◆ GIVEN MATERIAL:

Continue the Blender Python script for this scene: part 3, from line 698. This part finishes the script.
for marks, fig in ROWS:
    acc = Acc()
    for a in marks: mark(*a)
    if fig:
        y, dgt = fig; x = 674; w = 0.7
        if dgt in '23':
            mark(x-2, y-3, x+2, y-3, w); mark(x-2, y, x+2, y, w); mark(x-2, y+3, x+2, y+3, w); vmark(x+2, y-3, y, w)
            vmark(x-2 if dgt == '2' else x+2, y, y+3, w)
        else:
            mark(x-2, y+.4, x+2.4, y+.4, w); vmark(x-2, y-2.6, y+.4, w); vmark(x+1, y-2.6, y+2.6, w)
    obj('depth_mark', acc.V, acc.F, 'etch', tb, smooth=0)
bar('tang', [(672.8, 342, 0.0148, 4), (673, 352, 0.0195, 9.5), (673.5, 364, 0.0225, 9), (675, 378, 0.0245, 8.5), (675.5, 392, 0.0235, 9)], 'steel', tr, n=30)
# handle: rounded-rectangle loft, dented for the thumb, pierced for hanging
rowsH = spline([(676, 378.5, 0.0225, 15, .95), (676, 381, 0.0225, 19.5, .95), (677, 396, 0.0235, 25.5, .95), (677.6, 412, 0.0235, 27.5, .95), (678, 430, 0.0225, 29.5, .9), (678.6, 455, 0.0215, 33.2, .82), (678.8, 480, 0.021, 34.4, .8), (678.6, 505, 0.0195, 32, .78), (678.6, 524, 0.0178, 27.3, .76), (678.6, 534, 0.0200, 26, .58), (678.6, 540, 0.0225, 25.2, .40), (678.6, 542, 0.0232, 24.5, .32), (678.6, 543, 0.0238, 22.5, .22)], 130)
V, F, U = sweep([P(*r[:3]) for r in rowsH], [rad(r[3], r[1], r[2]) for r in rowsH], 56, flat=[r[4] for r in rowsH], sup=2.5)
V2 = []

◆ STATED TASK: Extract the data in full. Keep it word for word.

◆ PROBLEM SOLUTION:
Continue the Blender Python script for this scene: part 3, from line 698. This part finishes the script.
for marks, fig in ROWS:
    acc = Acc()
    for a in marks: mark(*a)
    if fig:
        y, dgt = fig; x = 674; w = 0.7
        if dgt in '23':
            mark(x-2, y-3, x+2, y-3, w); mark(x-2, y, x+2, y, w); mark(x-2, y+3, x+2, y+3, w); vmark(x+2, y-3, y, w)
            vmark(x-2 if dgt == '2' else x+2, y, y+3, w)
        else:
            mark(x-2, y+.4, x+2.4, y+.4, w); vmark(x-2, y-2.6, y+.4, w); vmark(x+1, y-2.6, y+2.6, w)
    obj('depth_mark', acc.V, acc.F, 'etch', tb, smooth=0)
bar('tang', [(672.8, 342, 0.0148, 4), (673, 352, 0.0195, 9.5), (673.5, 364, 0.0225, 9), (675, 378, 0.0245, 8.5), (675.5, 392, 0.0235, 9)], 'steel', tr, n=30)
# handle: rounded-rectangle loft, dented for the thumb, pierced for hanging
rowsH = spline([(676, 378.5, 0.0225, 15, .95), (676, 381, 0.0225, 19.5, .95), (677, 396, 0.0235, 25.5, .95), (677.6, 412, 0.0235, 27.5, .95), (678, 430, 0.0225, 29.5, .9), (678.6, 455, 0.0215, 33.2, .82), (678.8, 480, 0.021, 34.4, .8), (678.6, 505, 0.0195, 32, .78), (678.6, 524, 0.0178, 27.3, .76), (678.6, 534, 0.0200, 26, .58), (678.6, 540, 0.0225, 25.2, .40), (678.6, 542, 0.0232, 24.5, .32), (678.6, 543, 0.0238, 22.5, .22)], 130)
V, F, U = sweep([P(*r[:3]) for r in rowsH], [rad(r[3], r[1], r[2]) for r in rowsH], 56, flat=[r[4] for r in rowsH], sup=2.5)
V2 = []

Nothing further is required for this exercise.